Resilient economy rides out the storm
WITH ITS STRONG ECONOMY, STABLE DEMOCRACY AND LOW INFLATION, THE PHILIPPINES HAS MORE THAN MATCHED THE PACE OF DEVELOPMENT SHOWN BY ITS SOUTH-EAST ASIAN NEIGHBORS. HAVING RECENTLY PASSED TWO SIGNIFICANT PIECES OF LEGISLATION-THE POWER SECTOR REFORM LAW AND THE ANTI-MONEY LAUNDERING LAW-THE COUNTRY HAS PROVED ITS DETERMINATION TO SUCCEED ON A TRULY GLOBAL LEVEL

While most of the world was bracing itself at the end of last year for a predicted global economic slowdown, in the Philippines matters were more complicated as the country also had to cope with an upsurge of separatist rebel activity in the south and a corruption-stained president who, by the end of 2000, had done more for his own personal economy than for the nation’s, had pushed the national poverty incidence back up to 1988 levels (40.6%) after years of steady decline, and all but wiped out investor confidence, both foreign and domestic.

Gloria Macapagal Arroyo
Gloria Macapagal Arroyo
President of the Philippines

By the end of 2000, Filipinos had had enough.
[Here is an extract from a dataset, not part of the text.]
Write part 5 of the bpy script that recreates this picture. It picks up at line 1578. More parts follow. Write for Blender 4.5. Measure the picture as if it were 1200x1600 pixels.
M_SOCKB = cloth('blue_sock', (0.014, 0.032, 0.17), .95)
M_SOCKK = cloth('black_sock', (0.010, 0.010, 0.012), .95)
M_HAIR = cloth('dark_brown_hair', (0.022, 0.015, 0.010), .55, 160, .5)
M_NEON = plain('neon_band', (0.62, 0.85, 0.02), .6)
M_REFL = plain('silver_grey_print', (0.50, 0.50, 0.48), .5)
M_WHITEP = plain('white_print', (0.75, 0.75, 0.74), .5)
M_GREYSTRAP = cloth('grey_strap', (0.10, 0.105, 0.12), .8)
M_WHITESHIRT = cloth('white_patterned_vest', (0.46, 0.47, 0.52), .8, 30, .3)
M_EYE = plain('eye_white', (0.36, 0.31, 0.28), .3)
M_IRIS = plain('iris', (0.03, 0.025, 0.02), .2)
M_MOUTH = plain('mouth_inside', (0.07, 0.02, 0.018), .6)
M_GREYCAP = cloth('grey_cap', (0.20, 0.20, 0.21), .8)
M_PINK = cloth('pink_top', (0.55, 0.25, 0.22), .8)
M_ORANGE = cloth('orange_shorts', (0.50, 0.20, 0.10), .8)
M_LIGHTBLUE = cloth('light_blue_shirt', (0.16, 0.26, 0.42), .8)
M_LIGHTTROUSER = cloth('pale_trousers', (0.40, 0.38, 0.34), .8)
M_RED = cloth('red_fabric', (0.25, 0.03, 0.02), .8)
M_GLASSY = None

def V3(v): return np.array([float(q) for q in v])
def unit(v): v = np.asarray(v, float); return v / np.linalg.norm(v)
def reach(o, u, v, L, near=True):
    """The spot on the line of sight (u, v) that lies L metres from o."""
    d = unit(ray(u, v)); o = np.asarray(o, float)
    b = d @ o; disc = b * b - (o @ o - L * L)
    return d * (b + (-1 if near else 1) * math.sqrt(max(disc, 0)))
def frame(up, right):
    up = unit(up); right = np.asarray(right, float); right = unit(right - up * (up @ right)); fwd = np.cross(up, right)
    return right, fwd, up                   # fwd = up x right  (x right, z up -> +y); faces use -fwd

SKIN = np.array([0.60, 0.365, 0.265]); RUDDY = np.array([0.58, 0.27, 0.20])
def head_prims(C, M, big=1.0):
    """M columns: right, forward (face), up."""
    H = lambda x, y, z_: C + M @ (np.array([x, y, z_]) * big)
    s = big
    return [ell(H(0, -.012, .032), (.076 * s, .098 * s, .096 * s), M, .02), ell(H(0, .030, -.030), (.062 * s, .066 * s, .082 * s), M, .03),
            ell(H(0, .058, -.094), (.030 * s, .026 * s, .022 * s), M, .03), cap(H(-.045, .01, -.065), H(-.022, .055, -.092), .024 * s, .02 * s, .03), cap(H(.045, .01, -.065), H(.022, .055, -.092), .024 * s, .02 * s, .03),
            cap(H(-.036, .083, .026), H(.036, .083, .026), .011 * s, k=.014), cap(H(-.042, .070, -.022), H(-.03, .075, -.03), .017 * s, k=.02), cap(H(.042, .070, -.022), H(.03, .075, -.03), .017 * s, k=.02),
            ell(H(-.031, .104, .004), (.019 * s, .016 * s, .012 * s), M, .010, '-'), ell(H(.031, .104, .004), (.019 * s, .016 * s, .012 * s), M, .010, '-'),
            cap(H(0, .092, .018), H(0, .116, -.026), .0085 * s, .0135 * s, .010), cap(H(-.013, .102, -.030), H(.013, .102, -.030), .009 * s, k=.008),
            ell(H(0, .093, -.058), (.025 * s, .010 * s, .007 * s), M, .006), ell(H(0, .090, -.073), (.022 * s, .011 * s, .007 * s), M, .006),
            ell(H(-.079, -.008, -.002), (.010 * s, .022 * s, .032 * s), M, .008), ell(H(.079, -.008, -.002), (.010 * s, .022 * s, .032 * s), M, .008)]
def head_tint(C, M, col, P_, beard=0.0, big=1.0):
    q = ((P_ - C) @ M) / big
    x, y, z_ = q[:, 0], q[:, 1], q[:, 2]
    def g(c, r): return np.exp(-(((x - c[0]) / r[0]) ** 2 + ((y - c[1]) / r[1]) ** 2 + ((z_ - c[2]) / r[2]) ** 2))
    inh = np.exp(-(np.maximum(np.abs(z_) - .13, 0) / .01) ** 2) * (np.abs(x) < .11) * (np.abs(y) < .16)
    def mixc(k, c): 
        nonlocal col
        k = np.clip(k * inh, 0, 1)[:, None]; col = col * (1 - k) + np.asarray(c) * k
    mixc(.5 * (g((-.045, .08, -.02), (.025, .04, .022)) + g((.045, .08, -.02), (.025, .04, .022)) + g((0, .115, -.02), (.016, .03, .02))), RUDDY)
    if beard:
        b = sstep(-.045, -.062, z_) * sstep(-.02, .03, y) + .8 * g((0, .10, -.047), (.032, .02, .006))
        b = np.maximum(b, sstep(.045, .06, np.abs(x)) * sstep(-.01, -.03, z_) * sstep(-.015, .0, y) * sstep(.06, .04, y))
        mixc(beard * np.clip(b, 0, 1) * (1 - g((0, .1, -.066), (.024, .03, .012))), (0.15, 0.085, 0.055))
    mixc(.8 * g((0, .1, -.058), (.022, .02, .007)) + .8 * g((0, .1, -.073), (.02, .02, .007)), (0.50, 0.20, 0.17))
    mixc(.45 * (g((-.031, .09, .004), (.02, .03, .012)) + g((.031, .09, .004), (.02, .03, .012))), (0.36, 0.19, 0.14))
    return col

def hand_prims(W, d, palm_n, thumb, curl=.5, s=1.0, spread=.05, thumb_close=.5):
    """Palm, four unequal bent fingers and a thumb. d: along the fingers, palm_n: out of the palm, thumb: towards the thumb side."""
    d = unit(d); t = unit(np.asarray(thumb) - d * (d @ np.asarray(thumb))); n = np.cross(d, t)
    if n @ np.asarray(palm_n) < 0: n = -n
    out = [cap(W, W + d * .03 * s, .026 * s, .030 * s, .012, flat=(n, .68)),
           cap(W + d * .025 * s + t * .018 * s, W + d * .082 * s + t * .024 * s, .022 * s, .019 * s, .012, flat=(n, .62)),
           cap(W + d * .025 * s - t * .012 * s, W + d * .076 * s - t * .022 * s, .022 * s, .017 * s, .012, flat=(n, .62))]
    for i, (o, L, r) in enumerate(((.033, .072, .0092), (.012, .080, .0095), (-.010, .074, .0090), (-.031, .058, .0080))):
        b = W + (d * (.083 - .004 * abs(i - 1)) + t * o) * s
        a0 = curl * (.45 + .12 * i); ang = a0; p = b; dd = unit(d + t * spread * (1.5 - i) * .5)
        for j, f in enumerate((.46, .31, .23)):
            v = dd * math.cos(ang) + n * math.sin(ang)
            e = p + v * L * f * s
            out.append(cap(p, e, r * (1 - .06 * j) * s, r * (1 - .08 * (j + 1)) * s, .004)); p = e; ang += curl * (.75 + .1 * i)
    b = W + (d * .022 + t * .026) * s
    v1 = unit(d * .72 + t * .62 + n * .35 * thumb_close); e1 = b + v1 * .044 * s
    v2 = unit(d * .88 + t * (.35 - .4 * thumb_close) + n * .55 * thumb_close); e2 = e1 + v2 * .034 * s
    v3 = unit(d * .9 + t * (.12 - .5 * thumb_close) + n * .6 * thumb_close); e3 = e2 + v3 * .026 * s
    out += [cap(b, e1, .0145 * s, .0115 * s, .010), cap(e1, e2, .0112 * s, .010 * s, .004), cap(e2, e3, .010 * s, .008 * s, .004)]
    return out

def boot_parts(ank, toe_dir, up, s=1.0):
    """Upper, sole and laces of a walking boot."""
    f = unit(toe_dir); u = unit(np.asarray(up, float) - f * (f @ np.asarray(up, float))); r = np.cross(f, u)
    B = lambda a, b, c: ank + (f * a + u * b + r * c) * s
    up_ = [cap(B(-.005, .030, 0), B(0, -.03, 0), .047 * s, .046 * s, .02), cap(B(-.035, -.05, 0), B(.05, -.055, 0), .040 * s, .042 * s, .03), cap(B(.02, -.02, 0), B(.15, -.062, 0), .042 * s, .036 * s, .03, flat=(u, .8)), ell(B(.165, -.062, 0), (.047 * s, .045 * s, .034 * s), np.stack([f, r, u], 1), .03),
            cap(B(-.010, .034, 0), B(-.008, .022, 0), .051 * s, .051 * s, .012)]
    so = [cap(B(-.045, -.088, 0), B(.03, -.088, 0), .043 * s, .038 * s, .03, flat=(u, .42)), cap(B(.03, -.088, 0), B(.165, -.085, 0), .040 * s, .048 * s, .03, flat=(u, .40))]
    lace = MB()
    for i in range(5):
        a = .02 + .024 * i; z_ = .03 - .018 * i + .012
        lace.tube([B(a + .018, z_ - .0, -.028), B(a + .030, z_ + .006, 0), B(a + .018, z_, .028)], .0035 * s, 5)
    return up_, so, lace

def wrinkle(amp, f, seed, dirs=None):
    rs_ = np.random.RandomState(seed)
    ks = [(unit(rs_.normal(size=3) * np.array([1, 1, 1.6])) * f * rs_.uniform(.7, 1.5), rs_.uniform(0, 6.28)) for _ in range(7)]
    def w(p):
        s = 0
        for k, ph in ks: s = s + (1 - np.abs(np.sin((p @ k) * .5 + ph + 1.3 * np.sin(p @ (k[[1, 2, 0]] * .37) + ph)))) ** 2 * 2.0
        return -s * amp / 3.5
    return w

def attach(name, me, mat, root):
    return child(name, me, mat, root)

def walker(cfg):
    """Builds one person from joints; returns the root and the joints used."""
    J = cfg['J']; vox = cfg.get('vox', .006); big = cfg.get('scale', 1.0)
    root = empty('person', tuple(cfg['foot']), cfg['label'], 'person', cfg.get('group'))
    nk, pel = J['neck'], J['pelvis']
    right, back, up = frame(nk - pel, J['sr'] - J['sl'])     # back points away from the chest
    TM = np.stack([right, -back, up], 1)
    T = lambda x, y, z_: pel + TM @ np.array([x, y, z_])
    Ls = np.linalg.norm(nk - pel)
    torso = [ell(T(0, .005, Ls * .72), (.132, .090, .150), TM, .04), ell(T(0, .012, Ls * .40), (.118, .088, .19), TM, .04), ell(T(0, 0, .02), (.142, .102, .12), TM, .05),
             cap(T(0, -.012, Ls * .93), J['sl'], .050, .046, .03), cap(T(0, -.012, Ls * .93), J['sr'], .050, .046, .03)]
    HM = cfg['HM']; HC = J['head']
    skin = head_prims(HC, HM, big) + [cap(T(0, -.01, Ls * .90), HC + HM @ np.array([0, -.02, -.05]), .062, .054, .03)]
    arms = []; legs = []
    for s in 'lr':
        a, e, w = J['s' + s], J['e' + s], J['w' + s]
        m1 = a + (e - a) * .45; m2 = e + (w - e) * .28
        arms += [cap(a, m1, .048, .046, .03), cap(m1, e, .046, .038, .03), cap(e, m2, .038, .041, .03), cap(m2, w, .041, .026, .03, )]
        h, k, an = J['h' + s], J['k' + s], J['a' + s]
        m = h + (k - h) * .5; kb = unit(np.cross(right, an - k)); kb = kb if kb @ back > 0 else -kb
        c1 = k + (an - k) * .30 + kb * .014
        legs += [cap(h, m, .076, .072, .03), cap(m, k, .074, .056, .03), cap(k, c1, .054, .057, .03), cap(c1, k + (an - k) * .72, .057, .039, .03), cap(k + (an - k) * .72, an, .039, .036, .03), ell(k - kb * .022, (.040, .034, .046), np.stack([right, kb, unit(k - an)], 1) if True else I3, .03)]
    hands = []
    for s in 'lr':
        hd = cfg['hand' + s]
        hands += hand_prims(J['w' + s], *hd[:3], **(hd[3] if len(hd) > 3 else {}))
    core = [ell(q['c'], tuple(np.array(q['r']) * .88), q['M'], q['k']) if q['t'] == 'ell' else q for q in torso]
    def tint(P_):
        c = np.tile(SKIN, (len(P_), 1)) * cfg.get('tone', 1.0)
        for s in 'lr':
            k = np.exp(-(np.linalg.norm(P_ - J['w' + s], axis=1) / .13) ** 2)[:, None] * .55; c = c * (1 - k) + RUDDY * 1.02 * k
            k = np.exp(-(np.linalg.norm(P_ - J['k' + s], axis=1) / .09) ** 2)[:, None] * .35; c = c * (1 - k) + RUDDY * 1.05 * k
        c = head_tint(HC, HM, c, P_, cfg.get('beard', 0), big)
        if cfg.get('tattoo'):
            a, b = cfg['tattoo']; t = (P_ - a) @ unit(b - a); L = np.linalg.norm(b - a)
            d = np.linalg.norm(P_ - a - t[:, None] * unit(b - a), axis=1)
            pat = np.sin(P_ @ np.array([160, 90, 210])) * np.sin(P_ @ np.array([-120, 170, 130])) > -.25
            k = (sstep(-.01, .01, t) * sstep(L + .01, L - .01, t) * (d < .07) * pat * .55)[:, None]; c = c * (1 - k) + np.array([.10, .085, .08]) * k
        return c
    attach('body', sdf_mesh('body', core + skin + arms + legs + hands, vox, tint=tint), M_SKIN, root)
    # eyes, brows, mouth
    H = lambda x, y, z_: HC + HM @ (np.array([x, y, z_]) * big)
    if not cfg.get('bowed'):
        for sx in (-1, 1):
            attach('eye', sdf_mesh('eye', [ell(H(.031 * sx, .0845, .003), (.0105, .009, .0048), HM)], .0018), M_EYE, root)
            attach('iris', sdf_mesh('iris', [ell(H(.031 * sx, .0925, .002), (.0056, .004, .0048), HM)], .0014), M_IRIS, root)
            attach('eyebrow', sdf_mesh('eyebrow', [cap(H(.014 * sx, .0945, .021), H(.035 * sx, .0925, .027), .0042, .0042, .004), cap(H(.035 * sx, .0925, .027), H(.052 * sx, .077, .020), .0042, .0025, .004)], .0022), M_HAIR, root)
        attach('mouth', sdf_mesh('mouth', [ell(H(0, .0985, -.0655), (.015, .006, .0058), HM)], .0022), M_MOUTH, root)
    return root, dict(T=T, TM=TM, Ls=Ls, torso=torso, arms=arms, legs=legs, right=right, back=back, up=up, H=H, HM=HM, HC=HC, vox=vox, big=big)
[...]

When Joseph Estrada’s political allies tried to derail his impeachment trial, tens of thousands took to the streets in mass demonstrations that had the backing of nearly every sector of society. He finally threw in the towel on January 19 this year and, the day after, his former vice president, Gloria Macapagal Arroyo, was sworn in as president and a new era of political transparency and economic development began.
The new president, a popular two-term senator, a former economics professor and the daughter of a much-loved former president, immediately announced that her administration would be marked by four priorities, or what she calls her four core beliefs. “Win the battle against poverty within a decade; improve moral standards in government and society; establish new politics based on party programs and consultation with people rather than the traditional politics of personality and patronage; and lead by example.”

Even before taking over the presidency, Ms. Arroyo was pushing for such a strategy to cure the nation’s ailing economy and its crisis of confidence that kept investors away and pushed Filipinos deeper into poverty.
According to International Monetary Fund officials, the final economic outlook this year for the Philippines has greatly improved since the peaceful transition of power to President Arroyo, with GDP growth expected to near the 3.8% mark. “Inflation is falling, financial markets have calmed and interest rates have been lowered to the level prior to the recent turmoil.” The Philippines is also taking a leading role in the tennation Association of South East Asian Nations’ bid to include China, and then Japan and South Korea, in an ambitious free-trade pact that would decrease the region’s dependency on the United States.

“We need to project our successes so that investors appreciate our progress”

But that doesn’t mean decades of warm U.S.-Philippine relations are in peril. Indeed, since the September 11 terrorist attacks, the two countries have grown even closer. In early November, a group of U.S. military advisors were on the southern island of Basilan to assist Manila’s military offensive against the hostage-taking, Islamic fundamentalist rebel group Abu Sayyaf, which Washington says has strong ties to Saudi dissident Osama bin Laden’s Al Qaida terrorist network.
President Arroyo’s bright young secretary of finance, Jose Camacho, says job creation is a very important aspect of the administration’s war on poverty, and jobs, he says, can only flourish in an investor friendly environment.
“Peace and order are at the top of everybody’s attention at the moment,” notes Mr. Camacho. “It is something we talk about regularly in the government, and it is very high on the agenda of this administration.”

Peace talks with the country’s largest rebel group are progressing and the Philippines is still a safe and attractive place to visit and to do business in. Still, Mr. Camacho acknowledges that perception is a key obstacle to overcome.
“Perception determines investor confidence and investor interest. So we are working to solve the terrorism problem in the south with Abu Sayyaf and the problem of urban kidnappings,” Mr. Camacho explains. “We need to project our successes so that the public, and investors in particular, appreciate that we are making significant progress.”